Born in 1930, Dr. Helton is the youngest of the 11 children of John and Sheneal Walker. Two of her siblings died young, but the Walkers raised nine children on their family farm in Locust Grove. Dr. Helton learned the importance of education from her mother, who worked at the Locust Grove Institute – a local college that offered classes until its closing in 1929 – doing the laundry for students to earn enough money to send her own children to college.

Dr. Helton is a manifestation of her mother Sheneal Walker’s dream to put her kids through school, as Dr. Helton’s five degrees, including her doctorate, would attest.

Dr. Geraldine Helton’s family visit the property she still owns next to the HCWA Cubihatcha Outdoor Education Center in Locust Grove. Pictured are (left to right) granddaughter-in-law Tamika, son-in-law Sylvester, great-grandchildren Shealee, Grady, Sylvester III, Savannah, Sarah, Santoine,
and daughter Jacques.

She and her late husband Robert Helton, who also was an educator for Henry County Schools in addition to being an elected member of the Henry County School Board, have three children.

Dr. Helton’s oldest, the late Dwight Helton, was the first African American student from Henry County to attend the U.S. Military Academy in West Point. Her daughter Jacques Helton Lee graduated from Simmons College in Boston and is a retired banker. And her youngest, daughter Alfreda Helton Robinson, was one of the earliest African American female students in the history of Georgia Tech, which had been an all-white, all-male school prior to her admittance.

Thanks to a strong work ethic that was instilled in her by her parents, Dr. Helton spent 40 years as a teacher and administrator for Henry County Schools, including 15 years in the classroom and as a librarian at Shoal Creek Elementary, which was an African American school prior to the choice integration of Henry County Schools. After teaching and overseeing the library at Shoal Creek, she joined the faculty at McDonough Primary School in the late 1960’s, where she was one of the first two African American teachers there, following integration.
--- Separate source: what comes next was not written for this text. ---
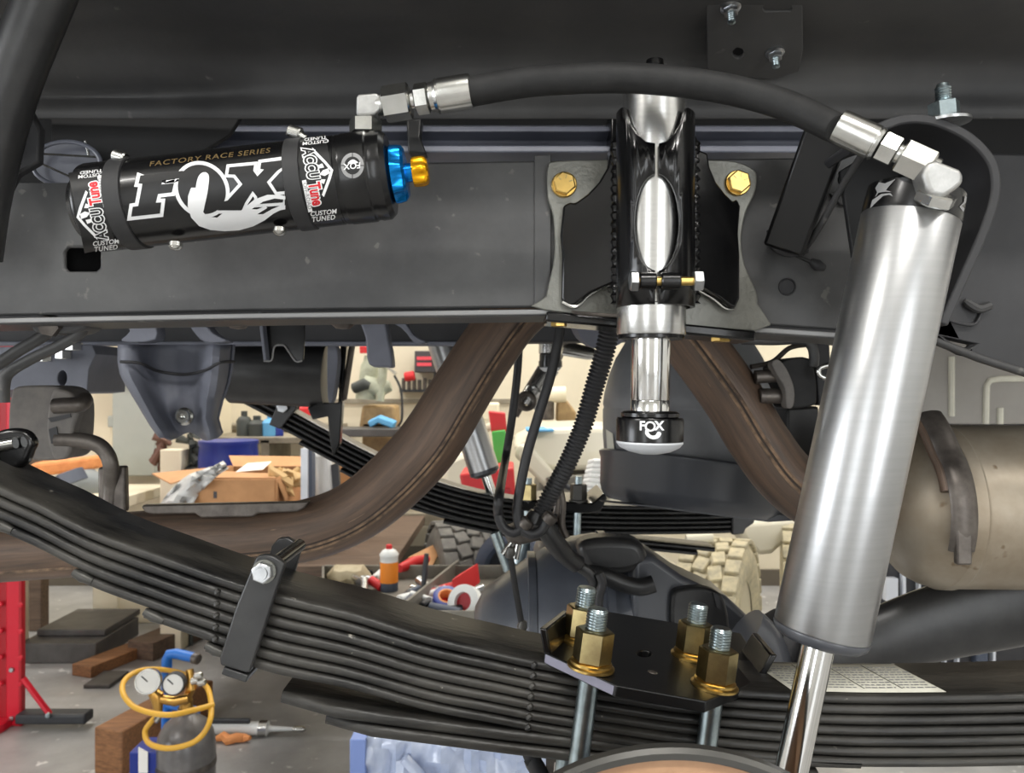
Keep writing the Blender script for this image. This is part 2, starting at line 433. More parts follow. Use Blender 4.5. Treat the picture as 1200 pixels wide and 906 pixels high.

After teaching at McDonough Primary School, she became an administrator at the County Office of the Henry County Board of Education, where she served as the Curriculum Director for all Elementary Schools in the County, as well as the Director of Librarians for the entire Henry County School System. She retired from Henry County Schools in 1994.

“My parents were hard workers, and my father used to say that if you had a dime, you should only spend a nickel and save the other nickel,” says Dr. Helton. That frugality of John Walker resulted in him obtaining 500 acres of land, which allowed him to leave 50 acres to each child and his wife after his passing. Dr. Helton still oversees her 50 acres that back up to the Authority’s Cubihatcha Outdoor Education Center.
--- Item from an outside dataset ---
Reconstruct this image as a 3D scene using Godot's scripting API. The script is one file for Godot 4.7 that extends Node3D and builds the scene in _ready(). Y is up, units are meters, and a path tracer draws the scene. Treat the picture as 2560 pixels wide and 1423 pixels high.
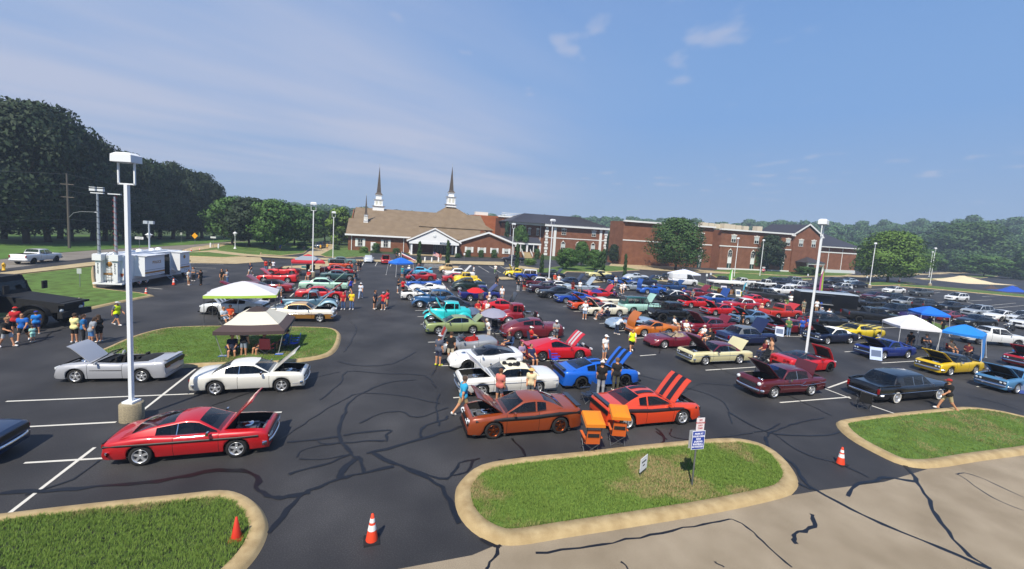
extends Node3D
# A classic-car show in a church parking lot, seen from a raised spot at its edge.

const PUBLIC := "cars in the public parking rows"

var used := {}
var mats := {}
var shapes := {}
var kinds := {}
var poses := {}
var grown := []
var sheets := 0
var trees_made := 0
var rng := RandomNumberGenerator.new()
var bold := SystemFont.new()
var chrome: StandardMaterial3D
var lamp_glass: StandardMaterial3D
var tail_glass: StandardMaterial3D

func _ready() -> void:
	build_camera_and_light()
	bold.font_names = PackedStringArray(["Droid Sans"])
	bold.font_weight = 700
	chrome = mat("d8dade",0.12,1.0)
	lamp_glass = mat("dfe5e8",0.08,0.2)
	tail_glass = mat("8a0d10",0.15,0.0)
	make_surfaces()
	ground()
	ground_shapes()
	parking_marks()
	crack_seals()
	grass_blades()
	buildings()
	far_woods()
	plant_trees()
	wheel_meshes()
	make_kinds()
	park_vehicles()
	special_vehicles()
	lamp_posts()
	street_furniture()
	make_poses()
	crowd()
	camp_seats()
	show_things()

# ---------------------------------------------------------------- sky, light, ground
func build_camera_and_light() -> void:
	var cam := Camera3D.new()
	cam.name = "camera"
	add_child(cam)
	cam.projection = Camera3D.PROJECTION_FRUSTUM
	cam.near = 0.1
	cam.far = 4000.0
	cam.size = 0.13425
	cam.frustum_offset = Vector2(0,-0.003915)
	var p := deg_to_rad(5.3026)
	var r := deg_to_rad(3.5564)
	var up := V(0, cos(p),-sin(p))
	var right := Vector3.RIGHT
	cam.transform = Transform3D(Basis(cos(r) * right + sin(r) * up,-sin(r) * right + cos(r) * up, V(0, sin(p), cos(p))), V(0,8.6,0))
	var we := WorldEnvironment.new()
	we.name = "world"
	var e := Environment.new()
	e.background_mode = Environment.BG_SKY
	var sky := Sky.new()
	var sm := PanoramaSkyMaterial.new()
	sm.panorama = sky_picture()
	sky.sky_material = sm
	e.sky = sky
	e.background_energy_multiplier = 1.0
	e.tonemap_mode = Environment.TONE_MAPPER_LINEAR
	e.tonemap_exposure = 1.2
	e.sdfgi_enabled = true
	e.ssao_enabled = true
	e.ssil_enabled = true
	e.fog_enabled = true
	e.fog_density = 0.00055
	e.fog_light_color = Color("b4c6dc")
	we.environment = e
	add_child(we)
	var sun := DirectionalLight3D.new()
	sun.name = "sun"
	sun.rotation_degrees = V(-52,-16,0)
	sun.light_energy = 1.6
	sun.light_color = Color(1.0,0.965,0.9)
	sun.light_angular_distance = 0.5
	sun.shadow_enabled = true
	add_child(sun)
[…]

Some of her memories of growing up in Locust Grove in the early- to mid-20th Century included trips her family would take by wagon to Lester Mill, and how she knew where every local distillery was located along the way, since people made their own whiskey back then. Her family raised chickens, pigs, and cattle, while farming their land for all types of fruits and vegetables. The Walkers were completely self-sufficient, and Dr. Helton doesn’t recall anything they ate that wasn’t cultivated on their land.

Among her list of chores as a child, Dr. Helton recalls sweeping – yes, sweeping – their front yard, which consisted of sand and Georgia clay. In her free time, she loved taking shortcuts and creating her own paths as a young girl to find places to play and fish, which foreshadowed her future as a trailblazer in education in Henry County.

She recalls one of her favorite spots to fish was Long Branch Creek, which she visited often with her mother, who was an outstanding angler. That local fishing hole now forms one of the HCWA’s five drinking water reservoirs – Long Branch Reservoir, which is also referred to as the James H. Rowland Reservoir – located within the Cubihatcha Center footprint.

As a former educator and administrator for Henry County Schools, Dr. Helton was thrilled to hear of all the educational programs the HCWA hosts at its Cubihatcha Outdoor Education Center, such as the annual field trips in the Fall for every third grader (Cubihatcha Kids) in Henry County Schools, and the upcoming Kids Fishing Day, which is scheduled for June 10, 2023.

When asked what she thinks of the future of Henry County, including the HCWA Cubihatcha Center in Locust Gove, where she used to play and fish as a young girl, she thinks it’s bright, indeed.

“I think they (the HCWA) have done a marvelous job, and I hope they continue what they’re doing and even expand on it,” she says. “We have too many people who don’t appreciate Locust Grove, but Locust Grove is a wonderful place that’s home to me.”